__INSTRUCTION__: Where a line holds the word "scene", copy that line.

__COLLECTED DATA__:
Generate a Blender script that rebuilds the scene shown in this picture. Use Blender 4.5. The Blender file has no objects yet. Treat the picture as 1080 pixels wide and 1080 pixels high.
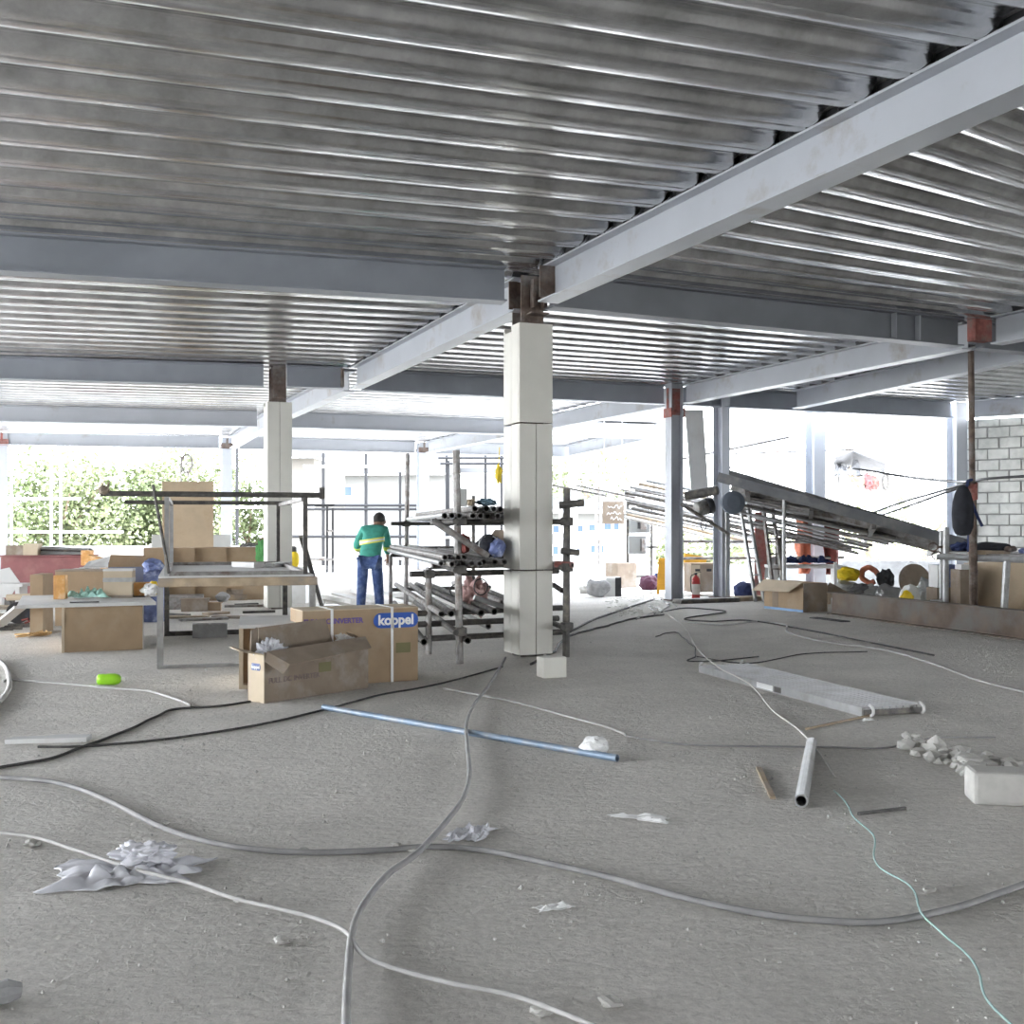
import bpy, bmesh, math, random
from mathutils import Vector, Matrix, noise
random.seed(7)
sc = bpy.context.scene
COL = sc.collection
F, HZ, EYE = 1150.0, 555.0, 1.4
def P(px, py, d): return Vector(((px-540)/F*d, d, EYE+(HZ-py)/F*d))
def G(px, py, z=0.0):
    d = (EYE-z)*F/(py-HZ)
    return Vector(((px-540)/F*d, d, z))
def at(px, d, z=0.0): return Vector(((px-540)/F*d, d, z))
TH = math.radians(22)
U = Vector((math.cos(TH), math.sin(TH), 0)); V = Vector((-math.sin(TH), math.cos(TH), 0))
ZB, BH = 3.73, 0.36
ZD = ZB+BH

# ---------------------------------------------------------------- materials
MATS = {}
def mat(name, col, rough=.75, metal=0.0, var=.12, scale=6.0, bump=.15, bscale=40.0, alpha=1.0, stain=None, stain_amt=.5, stain_scale=2.0, spec=.5, trans=0.0):
    if name in MATS: return MATS[name]
    m = bpy.data.materials.new(name); m.use_nodes = True
    nt = m.node_tree; N = nt.nodes; L = nt.links
    b = N['Principled BSDF']
    tc = N.new('ShaderNodeTexCoord')
    n1 = N.new('ShaderNodeTexNoise'); n1.inputs['Scale'].default_value = scale; n1.inputs['Detail'].default_value = 5
    L.new(tc.outputs['Object'], n1.inputs['Vector'])
    r = N.new('ShaderNodeValToRGB')
    r.color_ramp.elements[0].position = .3; r.color_ramp.elements[1].position = .7
    r.color_ramp.elements[0].color = tuple(max(0, c*(1-var)) for c in col)+(1,)
    r.color_ramp.elements[1].color = tuple(min(1, c*(1+var)) for c in col)+(1,)
    L.new(n1.outputs['Fac'], r.inputs['Fac'])
    out = r.outputs['Color']
    if stain:
        n3 = N.new('ShaderNodeTexNoise'); n3.inputs['Scale'].default_value = stain_scale; n3.inputs['Detail'].default_value = 8; n3.inputs['Roughness'].default_value = .65
        L.new(tc.outputs['Object'], n3.inputs['Vector'])
        r3 = N.new('ShaderNodeValToRGB'); r3.color_ramp.elements[0].position = .62-stain_amt*.3; r3.color_ramp.elements[1].position = .75-stain_amt*.2
        L.new(n3.outputs['Fac'], r3.inputs['Fac'])
        mx = N.new('ShaderNodeMix'); mx.data_type = 'RGBA'
        L.new(r3.outputs['Color'], mx.inputs[0]); L.new(out, mx.inputs[6]); mx.inputs[7].default_value = tuple(stain)+(1,)
        out = mx.outputs[2]
    L.new(out, b.inputs['Base Color'])
    b.inputs['Roughness'].default_value = rough; b.inputs['Metallic'].default_value = metal
    b.inputs['Specular IOR Level'].default_value = spec
    b.inputs['Alpha'].default_value = alpha
    if trans: b.inputs['Transmission Weight'].default_value = trans
    if bump:
        n2 = N.new('ShaderNodeTexNoise'); n2.inputs['Scale'].default_value = bscale; n2.inputs['Detail'].default_value = 6
        L.new(tc.outputs['Object'], n2.inputs['Vector'])
        bp = N.new('ShaderNodeBump'); bp.inputs['Strength'].default_value = bump; bp.inputs['Distance'].default_value = .01
        L.new(n2.outputs['Fac'], bp.inputs['Height']); L.new(bp.outputs['Normal'], b.inputs['Normal'])
    MATS[name] = m
    return m
paint = mat('beam paint', (.44,.46,.50), .42, 0, .06, 1.5, .05, 60, stain=(.33,.30,.28), stain_amt=.12, stain_scale=1.3)
paintd = mat('darkened beam paint', (.30,.32,.36), .5, 0, .1, 2, .05, 60)  # beam paint darkened; shade on camera-facing beams is put into the colour
paintdd = mat('deep shaded beam paint', (.19,.20,.225), .5, 0, .1, 2, .05, 60)  # darker again, for the deeper shade painted into the front right beams
rust = mat('rusty steel', (.15,.11,.09), .8, .1, .5, 9, .3, 60, stain=(.27,.25,.24), stain_amt=.5, stain_scale=3)
redox = mat('red oxide primer', (.34,.12,.10), .75, 0, .4, 12, .2, 50, stain=(.2,.16,.15), stain_amt=.5, stain_scale=6)
rustbeam = mat('weathered steel', (.13,.095,.07), .65, .2, .35, 4, .2, 40, stain=(.15,.14,.13), stain_amt=.5, stain_scale=1.6)
board = mat('fire board', (.70,.685,.63), .85, 0, .05, 2.5, .15, 120)
steel = mat('scaffold steel', (.30,.29,.28), .55, .5, .3, 12, .15, 40, stain=(.17,.13,.11), stain_amt=.45, stain_scale=7)
steeld = mat('dark scaffold steel', (.10,.095,.09), .6, .4, .35, 14, .15, 40, stain=(.20,.18,.15), stain_amt=.4, stain_scale=8)
steell = mat('galvanised tube', (.42,.425,.43), .42, .6, .15, 10, .1, 40, stain=(.35,.34,.33), stain_amt=.4, stain_scale=6)
alu = mat('aluminium', (.42,.425,.43), .55, .5, .1, 8, .08, 60, stain=(.34,.335,.32), stain_amt=.5, stain_scale=5)
card = mat('cardboard', (.36,.26,.165), .85, 0, .1, 5, .1, 90, stain=(.40,.31,.215), stain_amt=.5, stain_scale=2)
cardd = mat('dusty cardboard', (.27,.215,.165), .88, 0, .15, 5, .1, 90, stain=(.36,.32,.28), stain_amt=.4, stain_scale=3)
cardl = mat('pale cardboard', (.55,.46,.34), .85, 0, .08, 5, .1, 90)
ply = mat('plywood', (.50,.40,.28), .7, 0, .1, 3, .1, 40, stain=(.42,.32,.21), stain_amt=.4, stain_scale=1.5)
wood = mat('raw timber', (.42,.33,.23), .8, 0, .25, 7, .2, 40, stain=(.30,.26,.22), stain_amt=.5, stain_scale=3)
white = mat('white board', (.64,.64,.63), .7, 0, .06, 4, .08, 60, stain=(.55,.54,.52), stain_amt=.4, stain_scale=2)
whitep = mat('white paint', (.80,.80,.79), .5, 0, .04, 4, .05, 60)
black = mat('black plastic', (.025,.025,.028), .5, 0, .3, 8, .1, 40)
blackcloth = mat('black fabric', (.022,.023,.03), .9, 0, .3, 8, .3, 60)
cablegrey = mat('grey cable', (.27,.265,.265), .6, 0, .12, 10, .1, 40, stain=(.34,.33,.32), stain_amt=.5, stain_scale=6)
cabledark = mat('black cable', (.06,.058,.055), .7, 0, .25, 10, .1, 40, stain=(.22,.21,.2), stain_amt=.25, stain_scale=5)
cablewhite = mat('dusty white cable', (.47,.46,.445), .65, 0, .1, 10, .1, 40)
ropewhite = mat('white string', (.68,.66,.62), .8, 0, .1, 20, .2, 90)
ropeteal = mat('teal string', (.33,.46,.44), .8, 0, .1, 20, .2, 90)
rock = mat('pale block rubble', (.50,.49,.46), .95, 0, .12, 12, .4, 40, stain=(.46,.44,.42), stain_amt=.5, stain_scale=6)
conc = mat('grey concrete', (.34,.34,.34), .95, 0, .15, 8, .4, 50)
plastic = mat('dusty plastic film', (.66,.66,.70), .45, 0, .1, 12, .1, 40)
lime = mat('lime plastic', (.36,.78,.03), .35, 0, .05, 5, .03, 40)
bluepipe = mat('pale blue conduit', (.20,.27,.36), .45, .2, .1, 8, .05, 40, stain=(.32,.34,.37), stain_amt=.4, stain_scale=5)
blue = mat('blue print', (.01,.085,.42), .55, 0, .05, 5, .05, 60)
navy = mat('navy fabric', (.03,.045,.13), .85, 0, .3, 9, .3, 50)
bluebag = mat('blue bag', (.15,.19,.38), .7, 0, .35, 9, .3, 40, stain=(.5,.55,.7), stain_amt=.3, stain_scale=7)
enclosure_m = mat('grey enclosure enamel', (.17,.175,.17), .5, 0, .04, 5, .03, 40)
purple = mat('purple print', (.16,.11,.33), .7, 0, .1, 5, .05, 60)
greenp = mat('green print', (.20,.185,.09), .8, 0, .1, 5, .05, 60)
maroon = mat('maroon paint', (.24,.085,.085), .6, 0, .15, 5, .1, 40, stain=(.30,.13,.12), stain_amt=.4, stain_scale=3)
orange = mat('orange print carton', (.68,.36,.12), .75, 0, .2, 9, .1, 60, stain=(.72,.55,.35), stain_amt=.4, stain_scale=9)
orangecloth = mat('orange sheet', (.62,.22,.13), .8, 0, .25, 6, .3, 30, stain=(.45,.13,.09), stain_amt=.4, stain_scale=4)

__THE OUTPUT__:
Generate a Blender script that rebuilds the scene shown in this picture. Use Blender 4.5. The Blender file has no objects yet. Treat the picture as 1080 pixels wide and 1080 pixels high.
sc = bpy.context.scene